The directive for the stand-down was detailed in a memorandum signed by the Secretary of Defense Lloyd J. Austin III. He emphasized, “Service members, DoD civilian employees, and all those who support our mission, deserve an environment free of discrimination, hate, and harassment. It is incumbent upon each of us to ensure that actions associated with these corrosive behaviors are prevented.”

All military departments were subsequently ordered to complete the stand-down by April 1.

Ordnance professionals, including Army civilians and students, participated in sessions that addressed the impacts of extremism in the ranks and other impermissible behaviors.

Additionally, personnel also discussed the Army Values, social media, suicide awareness, the HATCH Act, sexual harassment/assault and the oath of military and government civilian service.

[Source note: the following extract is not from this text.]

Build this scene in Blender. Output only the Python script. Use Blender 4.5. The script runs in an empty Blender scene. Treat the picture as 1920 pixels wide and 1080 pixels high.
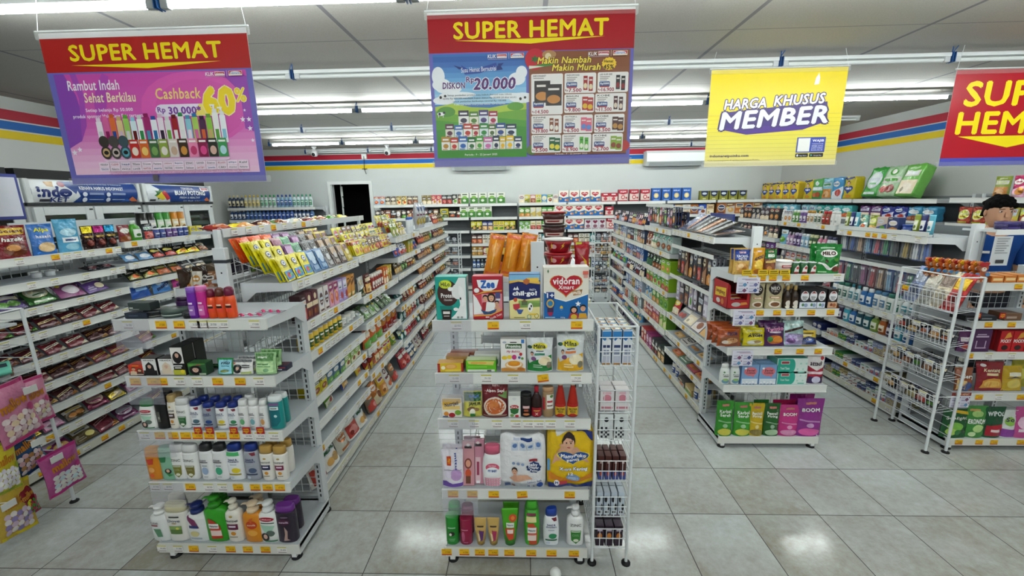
import bpy, bmesh, math, random
from mathutils import Vector, Matrix
from mathutils.geometry import tessellate_polygon
sc = bpy.context.scene
COL = sc.collection
# ------------------------------------------------------------------ camera
CP = Vector((0.78722, -1.60013, 1.73146))
FPX = 766.83
yaw, pit, rol = -0.03368259, 0.21167154, -0.01571154
fw = Vector((math.sin(yaw)*math.cos(pit), math.cos(yaw)*math.cos(pit), -math.sin(pit)))
_r = Vector((math.cos(yaw), -math.sin(yaw), 0)); _u = _r.cross(fw)
rt = _r*math.cos(rol)+_u*math.sin(rol); up = -_r*math.sin(rol)+_u*math.cos(rol)
cam = bpy.data.cameras.new('camera'); cam.sensor_width = 36; cam.lens = FPX/1920*36; cam.clip_start = .02
camo = bpy.data.objects.new('camera', cam); COL.objects.link(camo)
camo.matrix_world = Matrix(((rt.x, up.x, -fw.x, CP.x), (rt.y, up.y, -fw.y, CP.y), (rt.z, up.z, -fw.z, CP.z), (0, 0, 0, 1)))
sc.camera = camo
def at(x, y, X=None, Y=None, Z=None):          # a measured photo point on a known plane of the room
    d = rt*((x-960)/FPX)-up*((y-540)/FPX)+fw
    t = (X-CP.x)/d.x if X is not None else (Y-CP.y)/d.y if Y is not None else (Z-CP.z)/d.z
    return CP+d*t
def inview(p):
    d = p-CP; z = d.dot(fw)
    return z > .1 and abs(d.dot(rt)/z*FPX) < 985 and abs(d.dot(up)/z*FPX) < 565
# ------------------------------------------------------------------ world, exposure
w = bpy.data.worlds.new('world'); sc.world = w; w.use_nodes = True
w.node_tree.nodes['Background'].inputs[0].default_value = (.82, .92, 1, 1)
w.node_tree.nodes['Background'].inputs[1].default_value = 0.15
vs = sc.view_settings
sc.display_settings.display_device = 'sRGB'
vs.view_transform = 'Standard'; vs.look = 'None'; vs.gamma = 1; vs.use_curve_mapping = False
vs.exposure = 0.85
LAMP = 36.0
# ------------------------------------------------------------------ colours, materials
def lin(c):
    c /= 255.0
    return c/12.92 if c <= .04045 else ((c+.055)/1.055)**2.4
_hc = {}
def hx(h):
    if not isinstance(h, str): return h
    if h not in _hc:
        q = h if len(h) == 6 else ''.join(x*2 for x in h)
        _hc[h] = (lin(int(q[0:2], 16)), lin(int(q[2:4], 16)), lin(int(q[4:6], 16)), 1.0)
    return _hc[h]
def nmat(name):
    m = bpy.data.materials.new(name); m.use_nodes = True
    nt = m.node_tree; b = nt.nodes['Principled BSDF']
    return m, nt, b
def N(nt, t, **k):
    n = nt.nodes.new(t)
    for a, v in k.items(): setattr(n, a, v)
    return n
def colmat(name, rough, spec=.5, metal=0, bump=0, bscale=60, var=.12, nscale=30, coat=0, alpha=1, trans=0):
    m, nt, b = nmat(name)
    a = N(nt, 'ShaderNodeAttribute', attribute_name='Col')
    tc = N(nt, 'ShaderNodeTexCoord')
    no = N(nt, 'ShaderNodeTexNoise'); no.inputs['Scale'].default_value = nscale; no.inputs['Detail'].default_value = 3
    nt.links.new(tc.outputs['Object'], no.inputs['Vector'])
    mr = N(nt, 'ShaderNodeMapRange'); mr.inputs[3].default_value = 1-var; mr.inputs[4].default_value = 1+var
    nt.links.new(no.outputs['Fac'], mr.inputs[0])
    mx = N(nt, 'ShaderNodeMix', data_type='RGBA', blend_type='MULTIPLY'); mx.inputs[0].default_value = 1
    nt.links.new(a.outputs['Color'], mx.inputs[6]); nt.links.new(mr.outputs[0], mx.inputs[7])
    nt.links.new(mx.outputs[2], b.inputs['Base Color'])
    b.inputs['Roughness'].default_value = rough; b.inputs['Specular IOR Level'].default_value = spec
    b.inputs['Metallic'].default_value = metal; b.inputs['Coat Weight'].default_value = coat
    b.inputs['Coat Roughness'].default_value = .12
    b.inputs['Alpha'].default_value = alpha; b.inputs['Transmission Weight'].default_value = trans
    if bump:
        n2 = N(nt, 'ShaderNodeTexNoise'); n2.inputs['Scale'].default_value = bscale; n2.inputs['Detail'].default_value = 2
        nt.links.new(tc.outputs['Object'], n2.inputs['Vector'])
        bp = N(nt, 'ShaderNodeBump'); bp.inputs['Strength'].default_value = bump; bp.inputs['Distance'].default_value = .01
        nt.links.new(n2.outputs['Fac'], bp.inputs['Height']); nt.links.new(bp.outputs[0], b.inputs['Normal'])
    return m
MT = {
 'card': colmat('printed_card', .45, .4, var=.05),
 'film': colmat('printed_film', .22, .55, bump=.55, bscale=42, var=.12),
 'foil': colmat('metallised_film', .24, .5, metal=.5, bump=.7, bscale=36, var=.14),
 'plastic': colmat('moulded_plastic', .3, .45, var=.03),
 'metal': colmat('powder_coated_steel', .42, .45, var=.05, nscale=8),
 'paper': colmat('matt_paper', .6, .3, var=.03),
 'vinyl': colmat('banner_vinyl', .33, .35, var=.05, nscale=5, bump=.05, bscale=4),
 'rubber': colmat('black_rubber', .6, .3, var=.05),
 'skin': colmat('skin', .5, .4, var=.06),
 'cloth': colmat('woven_cloth', .85, .2, var=.12, nscale=200),
 'wall': colmat('wall_paint', .6, .3, var=.03, nscale=2.5, bump=.03, bscale=60),
 'clear': colmat('clear_plastic', .12, .5, var=.02, alpha=.16),
 'chrome': colmat('brushed_metal', .3, .5, metal=.9, var=.05),
 'dark': colmat('dark_void', .8, .1, var=.02),
 'glass': colmat('cooler_glass', .06, .6, var=.05),
}
def emat(name, col, s):
    m, nt, b = nmat(name)
    b.inputs['Base Color'].default_value = (.8, .8, .8, 1)
    b.inputs['Emission Color'].default_value = col; b.inputs['Emission Strength'].default_value = s
    no = N(nt, 'ShaderNodeTexNoise'); no.inputs['Scale'].default_value = 3
    mr = N(nt, 'ShaderNodeMapRange'); mr.inputs[3].default_value = s*.97; mr.inputs[4].default_value = s*1.03
    nt.links.new(no.outputs['Fac'], mr.inputs[0]); nt.links.new(mr.outputs[0], b.inputs['Emission Strength'])
    return m
MT['tube'] = emat('lit_fluorescent_tube', (.93, 1, .98, 1), LAMP)
def mathn(nt, op, a, b=None, c=None):
    n = N(nt, 'ShaderNodeMath', operation=op)
    for i, v in enumerate((a, b, c)):
        if v is None: continue
        if isinstance(v, (int, float)): n.inputs[i].default_value = v
        else: nt.links.new(v, n.inputs[i])
    return n.outputs[0]
def gridline(nt, co, period, off, half):        # 1 on the line
    v = mathn(nt, 'SUBTRACT', co, off); v = mathn(nt, 'DIVIDE', v, period)
    v = mathn(nt, 'FRACT', mathn(nt, 'ADD', v, 100.5)); v = mathn(nt, 'ABSOLUTE', mathn(nt, 'SUBTRACT', v, .5))
    return mathn(nt, 'LESS_THAN', v, half/period)
def floor_mat():
    m, nt, b = nmat('glazed_floor_tiles')
    g = N(nt, 'ShaderNodeNewGeometry'); s = N(nt, 'ShaderNodeSeparateXYZ'); nt.links.new(g.outputs['Position'], s.inputs[0])
    l = mathn(nt, 'MAXIMUM', gridline(nt, s.outputs[0], .4, 0, .0022), gridline(nt, s.outputs[1], .4, 0, .0022))
    fl = N(nt, 'ShaderNodeVectorMath', operation='FLOOR'); sc_ = N(nt, 'ShaderNodeVectorMath', operation='SCALE'); sc_.inputs[3].default_value = 2.5
    nt.links.new(g.outputs['Position'], sc_.inputs[0]); nt.links.new(sc_.outputs[0], fl.inputs[0])
    wn = N(nt, 'ShaderNodeTexWhiteNoise'); nt.links.new(fl.outputs[0], wn.inputs[0])
    n1 = N(nt, 'ShaderNodeTexNoise'); n1.inputs['Scale'].default_value = 1.5; n1.inputs['Detail'].default_value = 6; n1.inputs['Roughness'].default_value = .7
    n2 = N(nt, 'ShaderNodeTexNoise'); n2.inputs['Scale'].default_value = 22; n2.inputs['Detail'].default_value = 6; n2.inputs['Roughness'].default_value = .75
    ad = N(nt, 'ShaderNodeVectorMath', operation='MULTIPLY_ADD'); ad.inputs[1].default_value = (3, 3, 3)
    nt.links.new(wn.outputs['Color'], ad.inputs[0]); nt.links.new(g.outputs['Position'], ad.inputs[2])
    nt.links.new(ad.outputs[0], n1.inputs['Vector']); nt.links.new(g.outputs['Position'], n2.inputs['Vector'])
    # walked-on dirt grows towards the open front of the shop
    fr = N(nt, 'ShaderNodeMapRange'); fr.inputs[1].default_value = 3.2; fr.inputs[2].default_value = -.2
    nt.links.new(s.outputs[1], fr.inputs[0])
    f = mathn(nt, 'ADD', mathn(nt, 'MULTIPLY', n1.outputs['Fac'], .75), mathn(nt, 'MULTIPLY', n2.outputs['Fac'], .5))
    f = mathn(nt, 'ADD', f, mathn(nt, 'MULTIPLY', wn.outputs['Value'], .18))
    f = mathn(nt, 'MULTIPLY', f, mathn(nt, 'ADD', mathn(nt, 'MULTIPLY', fr.outputs[0], .55), .45))
    rp = N(nt, 'ShaderNodeValToRGB'); e = rp.color_ramp.elements
    e[0].position = .36; e[0].color = hx('c6cdce'); e[1].position = .82; e[1].color = hx('918d80')
    nt.links.new(f, rp.inputs[0])
    mx = N(nt, 'ShaderNodeMix', data_type='RGBA'); nt.links.new(l, mx.inputs[0]); nt.links.new(rp.outputs[0], mx.inputs[6]); mx.inputs[7].default_value = hx('3b3a36')
    nt.links.new(mx.outputs[2], b.inputs['Base Color'])
    r = mathn(nt, 'ADD', mathn(nt, 'MULTIPLY', n2.outputs['Fac'], .17), .055)
    r = mathn(nt, 'ADD', r, mathn(nt, 'MULTIPLY', l, .4)); nt.links.new(r, b.inputs['Roughness'])
    b.inputs['Specular IOR Level'].default_value = .45
    bp = N(nt, 'ShaderNodeBump'); bp.inputs['Strength'].default_value = .25; bp.inputs['Distance'].default_value = .002; bp.invert = True
    nt.links.new(l, bp.inputs['Height']); nt.links.new(bp.outputs[0], b.inputs['Normal'])
    return m
def ceil_mat():
    m, nt, b = nmat('ceiling_panels')
    g = N(nt, 'ShaderNodeNewGeometry'); s = N(nt, 'ShaderNodeSeparateXYZ'); nt.links.new(g.outputs['Position'], s.inputs[0])
    l = mathn(nt, 'MAXIMUM', gridline(nt, s.outputs[0], 1.23, .91, .014), mathn(nt, 'MULTIPLY', gridline(nt, s.outputs[1], 1.285, 1.36, .006), .7))
    n2 = N(nt, 'ShaderNodeTexNoise'); n2.inputs['Scale'].default_value = 140; n2.inputs['Detail'].default_value = 4
    nt.links.new(g.outputs['Position'], n2.inputs['Vector'])
    rp = N(nt, 'ShaderNodeValToRGB'); e = rp.color_ramp.elements
    e[0].position = .3; e[0].color = hx('a3a09a'); e[1].position = .7; e[1].color = hx('b2afa9')
    nt.links.new(n2.outputs['Fac'], rp.inputs[0])
    mx = N(nt, 'ShaderNodeMix', data_type='RGBA'); nt.links.new(l, mx.inputs[0]); nt.links.new(rp.outputs[0], mx.inputs[6]); mx.inputs[7].default_value = hx('77767a')
    nt.links.new(mx.outputs[2], b.inputs['Base Color']); b.inputs['Roughness'].default_value = .7
    return m
MT['floor'] = floor_mat(); MT['ceil'] = ceil_mat()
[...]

At the company level, leaders held candid conversations with students new to the Army profession, answering hard questions and offering advice on how to serve with dignity and respect.

”Students were impressively engaged and interactive during the HATCH Act discussion,” said Staff Sgt. Devyn J. Pierson, a wheeled vehicle maintenance instructor at the Ordnance school.

The training generated thoughts that lead to additional discussion. An Army civilian shared his personal story, alerting the group that a person at risk of suicide does not always show the typical warning signs. He followed his story with a message of hope, an invitation to talk, and a reminder to check on your coworkers to see how they are doing.

Another shared her personal experience of a racist rant by a superior nearly two decades ago and the toll that took on her personally and professionally.

“I am touched by the transparency of our personnel and their willingness to share personal stories that build trust and open the lines of communication,” said Brig. Gen. Michelle M.T. Letcher, U.S. Army Ordnance School commandant.

Letcher offered her final thoughts going forward.

“We must have the hard conversations, listen to understand and apply our leadership to drive change and root out the corrosives.”